In Physics (both in Statistical & Quantum Mechanics) when we describe the probability function of finding a particle between $x$ and $x+dx$, we write $\int_{x}^{x+dx} p(x) \,dx = P(x)$.
Here in some books the interval is chosen as $(x,x+dx)$ and in some other books it's chosen as $[x,x+dx]$. Depending on the chosen interval, the writing will either say: “between $x$ and $x+dx$“ or “from $x$ to $x+dx$“, respectively.
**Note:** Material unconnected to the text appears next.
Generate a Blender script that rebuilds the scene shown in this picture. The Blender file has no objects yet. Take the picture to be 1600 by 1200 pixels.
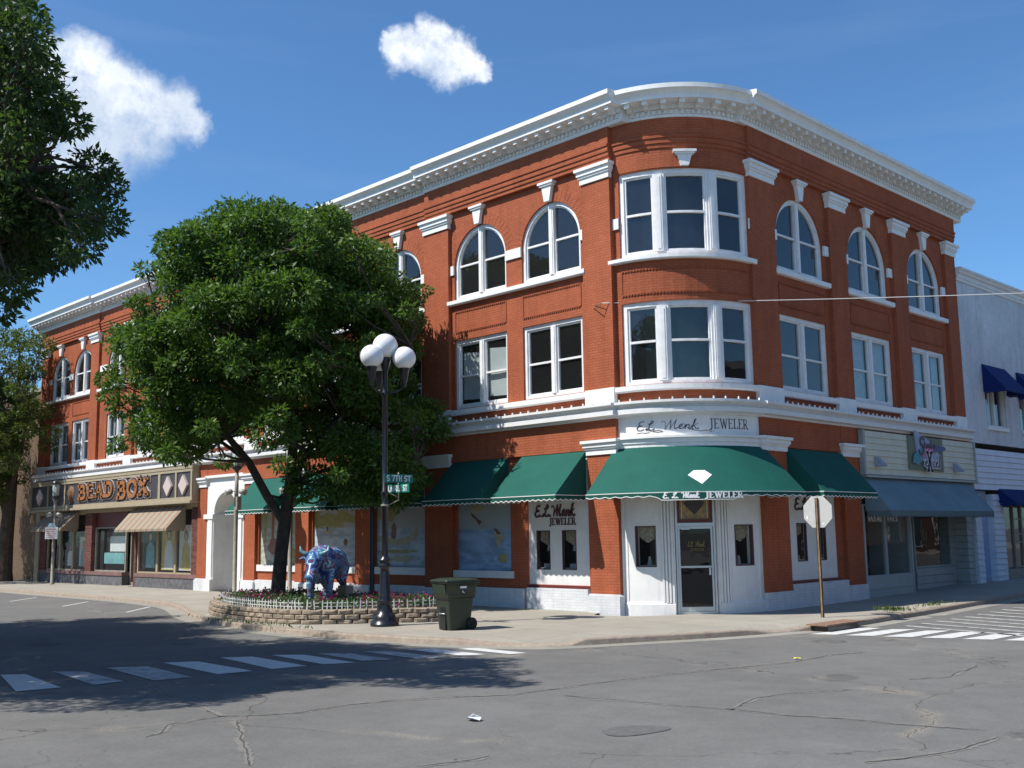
import bpy, bmesh, math, random
import numpy as np
from math import sin, cos, pi, radians, atan2, sqrt
from mathutils import Vector, Matrix

SC = bpy.context.scene
COL = SC.collection
rng = np.random.default_rng(7)
random.seed(5)

# ------------------------------------------------------------------ camera, world, sun, exposure
cam_d = bpy.data.cameras.new('camera'); cam = bpy.data.objects.new('camera', cam_d); COL.objects.link(cam)
YAW, PIT, ROL = radians(45.354), radians(8.005), radians(-0.863)
f_ = Vector((-sin(YAW)*cos(PIT), cos(YAW)*cos(PIT), sin(PIT)))
r0 = Vector((cos(YAW), sin(YAW), 0)); u0_ = r0.cross(f_)
cr = r0*cos(ROL) + u0_*sin(ROL); cu = -r0*sin(ROL) + u0_*cos(ROL)
CAM = Vector((15.06, -21.2, 2.05)); FPX = 1661.2
cam.matrix_world = Matrix(((cr.x, cu.x, -f_.x, CAM.x), (cr.y, cu.y, -f_.y, CAM.y), (cr.z, cu.z, -f_.z, CAM.z), (0, 0, 0, 1)))
cam_d.sensor_width = 36; cam_d.lens = FPX/1600*36; cam_d.clip_end = 3000
SC.camera = cam

SUN_A, SUN_B = 0.45, 1.45                      # sunlight travels along (SUN_A, 1, -SUN_B)
tosun = Vector((-SUN_A, -1, SUN_B)).normalized()
elev = math.asin(tosun.z); azim = atan2(tosun.x, tosun.y)
sl = bpy.data.lights.new('sun', 'SUN'); sl.energy = 4.6; sl.angle = radians(0.5); sl.color = (1, 0.955, 0.88)
so = bpy.data.objects.new('sun', sl); COL.objects.link(so); so.rotation_euler = tosun.to_track_quat('Z', 'Y').to_euler()
SC.view_settings.view_transform = 'Standard'; SC.view_settings.look = 'None'
SC.view_settings.exposure = 0.49; SC.view_settings.gamma = 1.0; SC.view_settings.use_curve_mapping = False

def pxdir(px, py):
    return (f_*FPX + cr*(px-800) - cu*(py-600)).normalized()

world = bpy.data.worlds.new("World"); SC.world = world; world.use_nodes = True
nt = world.node_tree; nt.nodes.clear(); N = nt.nodes.new; LK = nt.links.new
out = N('ShaderNodeOutputWorld'); bg = N('ShaderNodeBackground'); bg.inputs[1].default_value = 0.088
sky = N('ShaderNodeTexSky'); sky.sky_type = 'NISHITA'; sky.sun_disc = False
sky.sun_elevation = elev; sky.sun_rotation = azim; sky.altitude = 300; sky.air_density = 1.0; sky.dust_density = 0.6; sky.ozone_density = 2.2
tc = N('ShaderNodeTexCoord')
def vmath(op, a, b=None):
    n = N('ShaderNodeVectorMath'); n.operation = op
    if hasattr(a, 'links'): LK(a, n.inputs[0])
    else: n.inputs[0].default_value = a
    if b is not None:
        if hasattr(b, 'links'): LK(b, n.inputs[1])
        else: n.inputs[1].default_value = b
    return n.outputs['Value'] if op in ('DISTANCE', 'DOT_PRODUCT', 'LENGTH') else n.outputs[0]
def fmath(op, a, b=0.0, clamp=False, c=None):
    n = N('ShaderNodeMath'); n.operation = op; n.use_clamp = clamp
    for i, v in enumerate((a, b)):
        if hasattr(v, 'links'): LK(v, n.inputs[i])
        else: n.inputs[i].default_value = v
    return n.outputs[0]
dirv = tc.outputs['Generated']
def wnoise(scale, detail=8, rough=0.6, vec=None, dist=0.0):
    n = N('ShaderNodeTexNoise'); n.inputs['Scale'].default_value = scale; n.inputs['Detail'].default_value = detail
    n.inputs['Roughness'].default_value = rough; n.inputs['Distortion'].default_value = dist
    LK(vec if vec is not None else dirv, n.inputs['Vector']); return n
nw = wnoise(14, 9, 0.62)
wob = vmath('SUBTRACT', nw.outputs['Color'], (0.5, 0.5, 0.5))
sc_ = N('ShaderNodeVectorMath'); sc_.operation = 'SCALE'; LK(wob, sc_.inputs[0]); sc_.inputs['Scale'].default_value = 0.06
nw2 = wnoise(46, 7, 0.6); wob2 = vmath('SUBTRACT', nw2.outputs['Color'], (0.5, 0.5, 0.5)); sc2_ = N('ShaderNodeVectorMath'); sc2_.operation = 'SCALE'; LK(wob2, sc2_.inputs[0]); sc2_.inputs['Scale'].default_value = 0.016
dw = vmath('ADD', vmath('ADD', dirv, sc_.outputs[0]), sc2_.outputs[0])
blobs = [(100, 108, 48), (135, 125, 55), (180, 152, 52), (225, 165, 45), (262, 180, 44), (292, 190, 30), (150, 190, 80), (215, 200, 52),
         (85, 170, 70), (75, 235, 60), (130, 235, 45), (672, 52, 30), (660, 78, 34), (700, 86, 38), (628, 78, 34), (735, 98, 24), (605, 68, 20)]
far = [(Vector((0.9, -0.2, 0.45)), 0.22), (Vector((0.2, -0.9, 0.5)), 0.2)]  # unseen clouds behind the camera, added for reflections in the glass
acc = None
for b in [(pxdir(x, y), r/1661.0*1.35) for x, y, r in blobs] + [(v.normalized(), r) for v, r in far]:
    dd = vmath('DISTANCE', dw, tuple(b[0]))
    v = fmath('SUBTRACT', 1.0, fmath('DIVIDE', dd, b[1]), clamp=True)
    acc = v if acc is None else fmath('MAXIMUM', acc, v)
# thin haze streaks low on the right
mapn = N('ShaderNodeMapping'); mapn.inputs['Scale'].default_value = (1.2, 1.2, 9); LK(dirv, mapn.inputs[0])
cir = wnoise(2.2, 6, 0.6, mapn.outputs[0], 0.5)
cr1 = N('ShaderNodeMapRange'); LK(cir.outputs['Fac'], cr1.inputs[0]); cr1.inputs[1].default_value = 0.52; cr1.inputs[2].default_value = 0.85; cr1.inputs[4].default_value = 0.04
mr = N('ShaderNodeMapRange'); mr.interpolation_type = 'SMOOTHSTEP'; LK(acc, mr.inputs[0]); mr.inputs[1].default_value = 0.06; mr.inputs[2].default_value = 0.62; mr.inputs[4].default_value = 1.0
nfine = wnoise(34, 8, 0.65)
thin = N('ShaderNodeMapRange'); LK(nfine.outputs['Fac'], thin.inputs[0]); thin.inputs[1].default_value = 0.3; thin.inputs[2].default_value = 0.58; thin.inputs[3].default_value = 0.45; thin.inputs[4].default_value = 1.1
mask = fmath('MULTIPLY', mr.outputs[0], thin.outputs[0], clamp=True)
mask = fmath('MAXIMUM', fmath('MULTIPLY', mask, 0.96), cr1.outputs[0])
# cloud tone: whiter crests, greyer bases
nb = wnoise(7, 6, 0.6)
tone = N('ShaderNodeMix'); tone.data_type = 'RGBA'; tone.inputs[6].default_value = (4.3, 5.3, 6.8, 1); tone.inputs[7].default_value = (8.6, 9.0, 9.6, 1)
mr2 = N('ShaderNodeMapRange'); LK(nb.outputs['Fac'], mr2.inputs[0]); mr2.inputs[1].default_value = 0.4; mr2.inputs[2].default_value = 0.58
# the underside: where the cloud body lies above this direction, the base is greyer
dsh = vmath('ADD', dw, tuple(cu*0.030)); acc2 = None
for x, y, r in blobs[:12]:
    v = fmath('SUBTRACT', 1.0, fmath('DIVIDE', vmath('DISTANCE', dsh, tuple(pxdir(x, y))), r/1661.0*1.35), clamp=True)
    acc2 = v if acc2 is None else fmath('MAXIMUM', acc2, v)
und = N('ShaderNodeMapRange'); LK(acc2, und.inputs[0]); und.inputs[1].default_value = 0.25; und.inputs[2].default_value = 0.75; und.inputs[3].default_value = 1.0; und.inputs[4].default_value = 0.30
LK(fmath('MULTIPLY', fmath('ADD', mr2.outputs[0], 0.45, clamp=True), und.outputs[0]), tone.inputs[0])
tint = N('ShaderNodeMix'); tint.data_type = 'RGBA'; tint.blend_type = 'MULTIPLY'; tint.inputs[0].default_value = 1.0; LK(sky.outputs[0], tint.inputs[6]); tint.inputs[7].default_value = (0.68, 1.03, 1.30, 1)
mixc = N('ShaderNodeMix'); mixc.data_type = 'RGBA'; LK(mask, mixc.inputs[0]); LK(tint.outputs[2], mixc.inputs[6]); LK(tone.outputs[2], mixc.inputs[7])
LK(mixc.outputs[2], bg.inputs[0]); LK(bg.outputs[0], out.inputs[0])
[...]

Though the probability in finding a particle at the endpoints $x$, $x+dx$ is zero, so it's not necessary to include or exclude the boundary points, as the integral will give the same result, but for the Physics and Physical arguments, which one is correct and why?
Edit:
My understanding (I may be wrong): if we consider a spherical shell at a distance $x$ from the origin with width $dx$, then the particle would be in a small shell of $dx$ from the distance $x$. My question is if we define the open interval and closed interval in the probability definition, then we are respectively excluding and including the fact that the particle may not or may access the position $x$ and $x+dx$ respectively. Both can't be correct according to my understanding. So, which one should be correct and why?
There are already answers from the "physical" viewpoint. Let me throw in some mathematics, too, which is honestly the juice of a physical theory:
In Quantum Mechanics, the integral defining a probability function is made with respect to the Lebesgue Measure. A neat thing about the Lebesgue Measure $\mu_L$ on $\mathbb{R}$ is that:
$$\mu_L (\left(a,b\right)) = \mu_{L} (\left[a,b\right]) = b-a, ~ \forall~ -\infty<a<b<+\infty$$ $$ \mu_L (\{a\}) = \mu_L (\{b\}) = 0$$
As such, a probability measure on $\mathbb{R}$ is defined according to whichever interval you want, the result will be the same. This is only because the points on the real axis (in particular the two endpoints of the interval) are Lebesgue-measure $0$.
Why is Lebesgue integrability relevant?
Wavefunctions or probability densities are required to be Lebesgue integrable and not required to be continuous or Riemann integrable. This is of utmost importance since at an abstract level it allows both the completion of the pre-Hilbert space $\mathscr{L}^2(\Omega\subseteq\mathbb{R}^3,d\mu)$ with respect to the norm induced by the scalar product, and the von Neumann's theory of self-adjoint extensions of symmetric operators which is the basis of all the mathematical (standard, i.e. Hilbert space) framework of states and observables (to be more precise, the domains of self-adjointness of operators contain functions which are not continuous on subsets of $0$-Lebesgue measure. This forces us to define the Schrödinger equation not in the strong sense, but in a weak sense).